There are many ways of getting to the UK: by coach, by train, or by airplane. The country offers different international connections of varying convenience. We have compiled an overview of how to get to the UK (and away) for newly arrived expats. At the end of the day, getting there is fairly easy.

Airports in the UK

The UK has a total of 462 airports, including smaller ones with unpaved runways. London alone is connected to the rest of the world through five major airports: London City, Gatwick, Heathrow, Luton, and Stansted. Heathrow is the city’s busiest and most popular airport. It handles about 64 million passengers per year and offers connections to over 170 destinations around the world.

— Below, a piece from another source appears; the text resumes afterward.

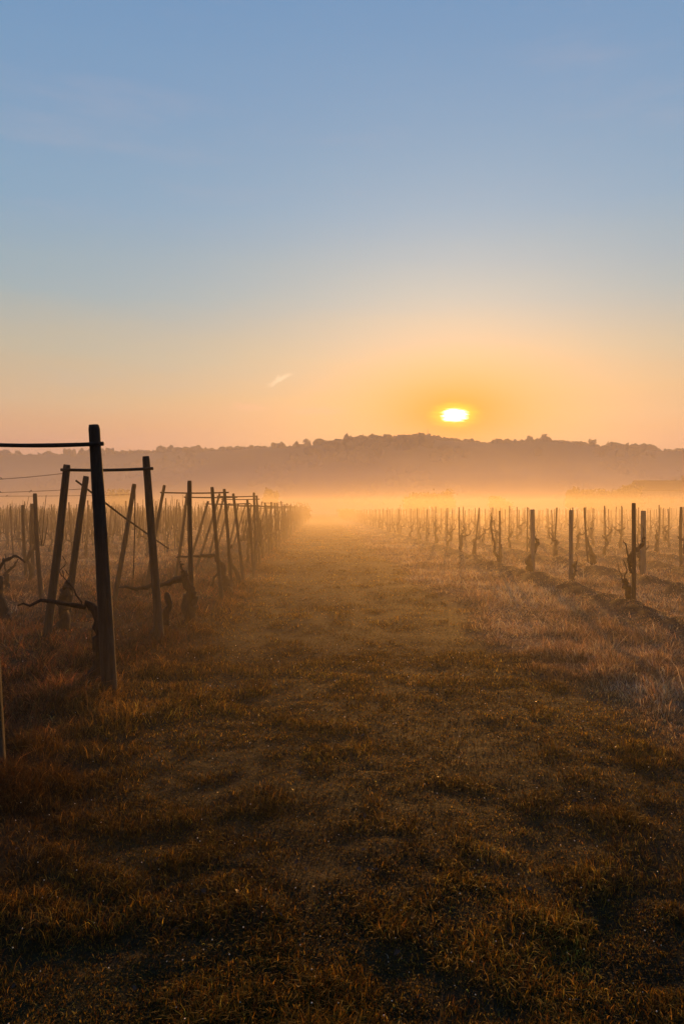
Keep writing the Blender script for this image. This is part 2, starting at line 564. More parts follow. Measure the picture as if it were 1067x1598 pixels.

But of course there are many ways of getting to the UK and London’s airports, although they might be the most popular, are not the only ones. This is why you should look for airports near your host town to see if they are a more convenient option of getting to the UK.

The English Channel

The English Channel, an arm of the Atlantic between northern France and southern England, separates the UK from the rest of Europe. It is the world’s busiest sea route and important for imports and exports between different European countries. Thus, it does not come as a surprise that the Channel is also an important transportation route, not just between the UK and the European mainland, but also between the UK, France, and the Channel islands.

The Eurotunnel

The Eurotunnel has first been opened in 1994. It runs from Calais to Folkestone and connects the UK to the European mainland. The trains that cross below the English Channel can carry both passengers and their vehicles (including cars, trucks and coaches). Train connections operated by Eurotunnel are available 24 hours a day, seven days a week. It takes you between 30 and 45 minutes to cross the Channel that way. Fares vary greatly, depending on the type of vehicle you are taking along and how far you book your ticket in advance.

There is also a train connection from Paris to London via the Eurotunnel. This connection is operated by Eurostar and is available for foot passengers only. Unlike the Eurotunnel shuttles, the trains do not run 24 hours a day. However, they are a convenient and fast way to travel to the UK capital. Fares are slightly cheaper than for journeys with the Eurotunnel shuttles.

Ferry Connections

Many people however decide to take the ferry instead. There are numerous destinations around the British island you can easily reach that way. One of the cheapest and most popular connections is surely that from Calais to Dover.Other destinations include the Channel Islands, Ramsgate, Portsmouth, Poole, Weymouth and Plymouth. Ferries from Ireland usually connect to Liverpool and the Isle of Man.

As you can imagine, fares vary considerably, depending on your destination in the UK and on the time of your travel. Booking a ticket way in advance might make a difference as well. Turn to “Discover Ferries” for more information.

Taking the Coach to the UK

Travelling by coach is becoming more and more popular within Europe and is the right choice for those who travel on a shoestring. The downside is, of course, that it will take you much longer to reach your destination. The company Eurolines is one of the biggest in the UK, connecting the island to more than 500 locations. However, this provider does not offer connections from Europe to Northern Ireland. Although fares depend largely on your destination and on the provider you eventually decide on using, you can be sure that travelling by coach is significantly cheaper than any other connection to the UK.

 

We do our best to keep this article up to date. However, we cannot guarantee that the information provided is always current or complete.